Texto que escrevi no último carnaval e deveria ter publicado aqui antes, mas não o fiz
Bumbumpaticumbumprugurundum
Domingo de carnaval. Já o li o jornal. Muita gente diz que os jornais são todos iguais, e que ler o jornal de hoje ou o de ontem é a mesma coisa: “só desgraça!”. Como quase-jornalista (sou formado mas não exerço) não posso nem quero concordar. Acho até curioso que, num mundo onde dois terços da população vive na pobreza e quase sempre serve de estrado para os pés do outro terço – acredite: eu, você e o Bill Gates aqui juntos! -, num mundo sistematicamente desventurado, as pessoas queiram jornais sérios sem boas doses de notícias e reportagens deprimentes.

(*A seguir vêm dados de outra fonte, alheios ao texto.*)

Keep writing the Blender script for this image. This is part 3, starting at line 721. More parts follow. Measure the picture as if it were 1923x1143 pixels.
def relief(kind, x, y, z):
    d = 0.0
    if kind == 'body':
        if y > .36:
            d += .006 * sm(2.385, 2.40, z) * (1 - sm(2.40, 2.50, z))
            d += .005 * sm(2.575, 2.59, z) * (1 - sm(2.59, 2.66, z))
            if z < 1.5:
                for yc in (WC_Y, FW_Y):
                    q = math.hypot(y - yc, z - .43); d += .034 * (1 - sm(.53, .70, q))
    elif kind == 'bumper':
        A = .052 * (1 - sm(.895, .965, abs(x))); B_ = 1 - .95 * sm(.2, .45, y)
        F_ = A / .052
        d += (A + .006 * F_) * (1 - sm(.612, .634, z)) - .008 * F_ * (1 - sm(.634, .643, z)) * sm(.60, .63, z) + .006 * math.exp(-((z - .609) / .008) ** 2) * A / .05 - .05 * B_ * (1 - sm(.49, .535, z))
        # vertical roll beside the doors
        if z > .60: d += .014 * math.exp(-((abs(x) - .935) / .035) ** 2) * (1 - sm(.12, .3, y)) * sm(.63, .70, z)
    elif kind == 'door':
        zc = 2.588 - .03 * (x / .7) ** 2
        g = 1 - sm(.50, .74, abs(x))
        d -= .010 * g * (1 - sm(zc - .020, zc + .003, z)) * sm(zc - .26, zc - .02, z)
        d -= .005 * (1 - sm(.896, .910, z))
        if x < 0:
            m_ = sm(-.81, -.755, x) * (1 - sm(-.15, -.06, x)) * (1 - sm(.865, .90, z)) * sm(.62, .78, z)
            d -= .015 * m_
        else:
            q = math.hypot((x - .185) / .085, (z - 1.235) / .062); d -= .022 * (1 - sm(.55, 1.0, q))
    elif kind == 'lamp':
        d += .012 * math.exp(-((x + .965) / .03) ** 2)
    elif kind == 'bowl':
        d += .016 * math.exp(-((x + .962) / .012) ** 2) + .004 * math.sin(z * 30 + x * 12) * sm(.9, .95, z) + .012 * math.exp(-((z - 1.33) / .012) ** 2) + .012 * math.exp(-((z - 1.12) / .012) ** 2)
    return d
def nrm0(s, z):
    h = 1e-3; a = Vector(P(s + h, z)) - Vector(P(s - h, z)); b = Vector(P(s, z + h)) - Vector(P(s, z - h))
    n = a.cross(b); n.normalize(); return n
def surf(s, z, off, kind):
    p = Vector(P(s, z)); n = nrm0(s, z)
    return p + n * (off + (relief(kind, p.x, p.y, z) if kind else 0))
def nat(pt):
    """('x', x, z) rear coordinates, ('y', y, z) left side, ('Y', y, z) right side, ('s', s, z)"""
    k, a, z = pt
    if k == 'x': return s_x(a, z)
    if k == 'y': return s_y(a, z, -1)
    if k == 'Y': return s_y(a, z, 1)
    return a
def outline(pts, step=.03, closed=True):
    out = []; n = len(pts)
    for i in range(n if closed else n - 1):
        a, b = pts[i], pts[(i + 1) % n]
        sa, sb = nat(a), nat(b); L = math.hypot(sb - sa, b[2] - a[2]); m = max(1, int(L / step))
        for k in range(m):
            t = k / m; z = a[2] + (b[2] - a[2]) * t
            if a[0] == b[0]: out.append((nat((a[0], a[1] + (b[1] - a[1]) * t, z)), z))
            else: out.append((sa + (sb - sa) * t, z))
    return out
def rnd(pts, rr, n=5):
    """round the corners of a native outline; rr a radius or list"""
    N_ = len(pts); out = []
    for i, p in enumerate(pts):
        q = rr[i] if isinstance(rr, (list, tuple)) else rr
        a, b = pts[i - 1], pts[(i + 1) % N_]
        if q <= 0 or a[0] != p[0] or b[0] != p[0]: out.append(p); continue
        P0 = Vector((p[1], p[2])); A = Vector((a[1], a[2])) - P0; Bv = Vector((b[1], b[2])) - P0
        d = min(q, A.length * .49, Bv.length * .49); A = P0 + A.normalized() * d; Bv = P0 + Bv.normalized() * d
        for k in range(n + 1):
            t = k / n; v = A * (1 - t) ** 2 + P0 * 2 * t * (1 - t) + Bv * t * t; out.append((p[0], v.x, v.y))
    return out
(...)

Mas quero escrever sobre o carnaval carioca, não sobre jornais – até porque os desdobramentos do primeiro parágrafo são inúmeros e meu rápido comentário é, obviamente, inconcluso. O carnaval carioca. Quantos já não escreveram sobre as beldades bem-de-vida, todo ano aduladas pelos presidentes das escolas de samba para que desfilem poderosas na avenida e atraiam mais flashes para a agremiação? Quantos já não escreveram sobre as comunidades que costumam ser coadjuvantes de turistas e globais? Serei mais um.

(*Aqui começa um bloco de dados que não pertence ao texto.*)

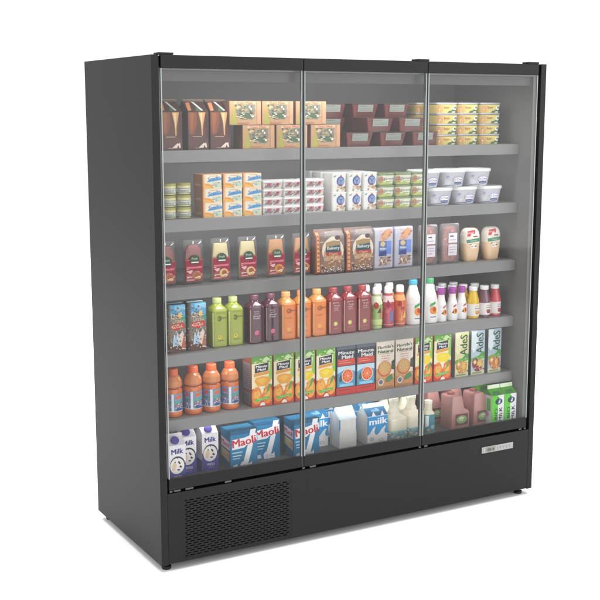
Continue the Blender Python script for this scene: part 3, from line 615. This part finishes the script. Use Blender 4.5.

Joãozinho Trinta talvez seja o maior carnavalesco de todos os tempos. Hoje doente, parece não ser reconhecido como devia. Mas ele disse uma frase, famosíssima, que sintetiza a globalização da avenida – aqui com direito a duplo sentido: “pobre gosta de luxo. Quem gosta de miséria é intelectual”. Frase instigante, mas que serve de justificativa para tantos presidentes e diretores de escolas de samba – e João, como homem do povo, com certeza não teve essa intenção: um carnaval-trampolim para a nova mocinha gostosa da novela ou do programa de banalidades; um carnaval onde ricos e pobres continuam desiguais, com poucos reis e rainhas do morro e muitos “nobres” que só se misturam com os “plebeus” naqueles 60 ou 80 minutos de desfiles; um carnaval televisivo.
“Lá vem mais um pseudo-marxista-saudosista”. Não nego ter uma nostalgia do que não vivi, senhores. Mas, definitivamente, não quero pregar contra a Rede Globo nem desferir comentários xenófobos. É ótimo que o carnaval do Rio seja televisionado – o mesmo até para o carnaval paulista; é ótimo que milhões(?) de turistas venham para cá e gastem muitos dólares – e de preferência, gostando e não sofrendo nenhum tipo de violência que não seja constatar nossas desigualdades indisfarçáveis. Só queria, com todos os meus limites intelectuais, atualizar a discussão sobre a ocupação dos territórios de festa. E o sambódromo é um deles, como são Vila Mimosa, Baixo Gávea, Lapa...
Mas é óbvio que há muitas diferenças. A cidade carioca continua partida, como constatara Zuenir Ventura. Isso não significa que não existam lugares de intersecções. Estávamos falando sobre um deles agora mesmo! E é em homenagem à passarela do samba, projetada pelo assumidamente comunista Oscar Niemeyer, que proponho uma outra festa. Não pensei num nome para essa festa, mas seria simétrica ao carnaval: abastados e desafortunados juntos, numa megaboate na Lagoa ou na Barra, no Morumbi ou nos Jardins, lembrando que vão desaparecer em breve. Em vez de playboys cobiçando mulatas, poderiam ser office-boys desenrolando com as patricinhas. Todos celebrando a igualdade de um fim-de-semana, como no “carnevale”. Cinismo e rancor à parte, no nosso Rio os “sofisticados” sabem muito bem quando vale a pena tirar um casquinha dos suburbanos, até que, satisfeitos, digam “BASTA!”.